Secretary of State Rex Tillerson. (Jonathan Ernst/Reuters)
Opinion writer

Bloomberg reported on Monday:

The senior State Department official charged with overseeing U.S. Secretary of State Rex Tillerson’s effort to overhaul the agency has resigned after just three months on the job, according to a department official. …

The departure is a blow for Tillerson, who had brought in [Maliz] Beams to oversee the signature initiative of his term so far — a restructuring intended to eliminate inefficiencies and overlap at the department. The plan has run up against resistance within the department and in Congress, where critics say it has contributed to key positions going unfilled and plummeting morale.

We were not the only ones to recognize the political karma at work here. Max Bergmann, a former State Department official now at the Center for American Progress, tells me, “It seems that Tillerson can’t even manage the management reorganization that is supposedly his main priority.” He explains, “Since the beginning of his tenure it has been apparent that Tillerson’s ‘reorganization’ is really just a Steve Bannon-inspired effort to deconstruct the State Department.” Bergmann concludes, “He’s not focused on reorganizing, he’s focused on culling.”

Between Tillerson — an oil executive used to cutting headcount to keep profit-margins up — and a president who revels in his own ignorance of the world — and declares, “I am the only one who matters” in response to questions about a raft of unfilled slots — it is hardly surprising to see, after more than 10 months, key State Department jobs are not filled, morale is awful and a parade of seasoned diplomats have headed for the exits. The New York Times reported last week, “So far, just 10 of the top 44 political positions in the department have been filled, and for most of the vacancies, Mr. Tillerson has not nominated anyone.”

Tillerson, despite his obsession with org charts and cluelessness about the impact of lost expertise on American foreign policy, has still gotten the reputation as an “adult” restraining the president from even greater blunders than those we’ve seen. Bergmann, for one, isn’t buying it. “It is time to stop including Tillerson with the other ‘adults’ protecting us from Trump,” he argues. “In addition to deconstructing State, he’s slow rolling Russia sanctions, hamstringing efforts to respond to Russian disinformation, and turning away from U.S. support from democracy and human rights.” He contends that Tillerson is “not moderating Trump, he’s implementing Trump’s policies and in the process doing tremendous damage to America’s position in the world.”
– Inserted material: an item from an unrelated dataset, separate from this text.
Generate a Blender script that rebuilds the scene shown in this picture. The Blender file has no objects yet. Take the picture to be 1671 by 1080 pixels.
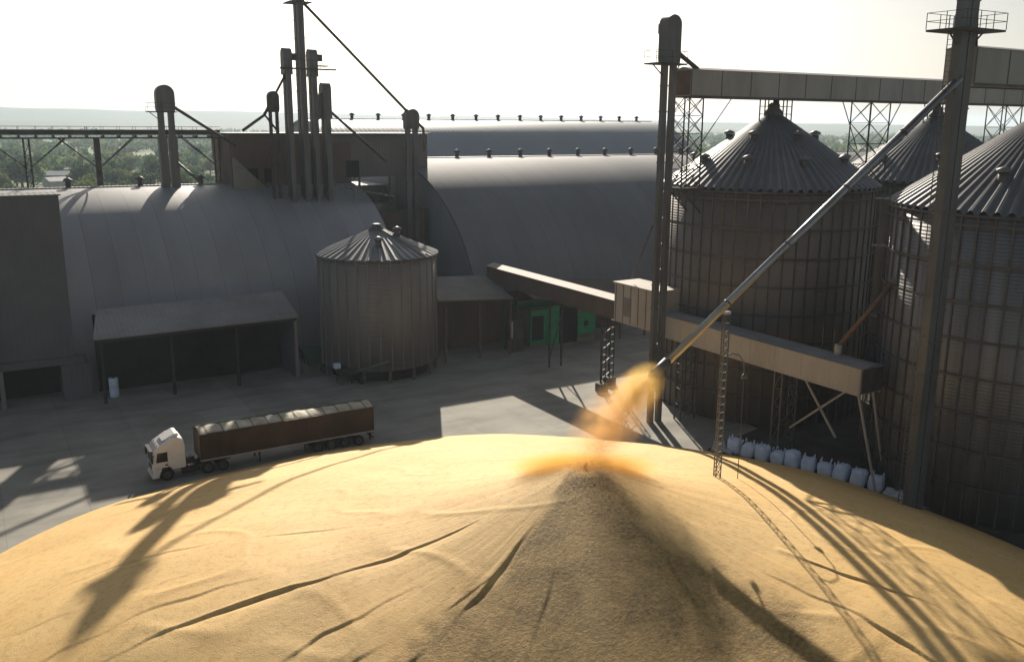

Some Trump apologists on the right claim all of this is a positive development, a weeding out of civil servants who aren’t receptive to a Republican president. That’s a telling reflection of the anti-government, anti-expertise syndrome that’s gripped the right. It ignores, or even derides, the notion that people who know something about the world and about the nuts and bolts of foreign policy implementation are essential to maintaining U.S. leadership in the world.

Moreover, those cheering the elimination of foreign policy experts would be horrified if a Democratic administration ignored critical briefings and advice from those with particularized knowledge of the world and the department’s operation.

As the Times reported:

Mr. Tillerson turned down repeated and sometimes urgent requests from the department’s security staff to brief him, according to several former top officials in the Bureau of Diplomatic Security. Finally, [Bill A. ] Miller, the acting assistant secretary for diplomatic security, was forced to cite the law’s requirement that he be allowed to speak to Mr. Tillerson.

Mr. Miller got just five minutes with the secretary of state, the former officials said. Afterward, Mr. Miller, a career Foreign Service officer, was pushed out, joining a parade of dismissals and early retirements that has decimated the State Department’s senior ranks. Mr. Miller declined to comment.

Hillary Clinton was pilloried for far less in connection with facility security in the wake of the Benghazi attacks and death of four Americans.

Unfortunately, the United States is shedding experience at a time the number and complexity of threats are mounting. Without adept foreign policy experts, the reliance on purely military options increases, and hence, military force become the first, not the last, resort. Moreover, for decades the United States may feel the loss of a cadre of foreign policy experts who have served both Democratic and Republican presidents.

Republicans celebrating the destruction of the State Department should reflect on the tenure of Secretary of State George P. Shultz, one of the most accomplished and respected secretaries in modern times. He, too, realized the tendency of career diplomats to resist direction from political appointees, especially ones in a Republican administration. Shultz however filled the political slots with accomplished and adept professionals, and then worked with them to earn the respect and loyalty of the career foreign service personnel. That’s how a skilled and diligent secretary operated. Alas, the current administration is neither skilled nor diligent. As a result, it weakens our diplomatic reach and harms our national security.

Those who celebrate such destructive impulses should be embarrassed — and held accountable when diplomatic disasters inevitably result.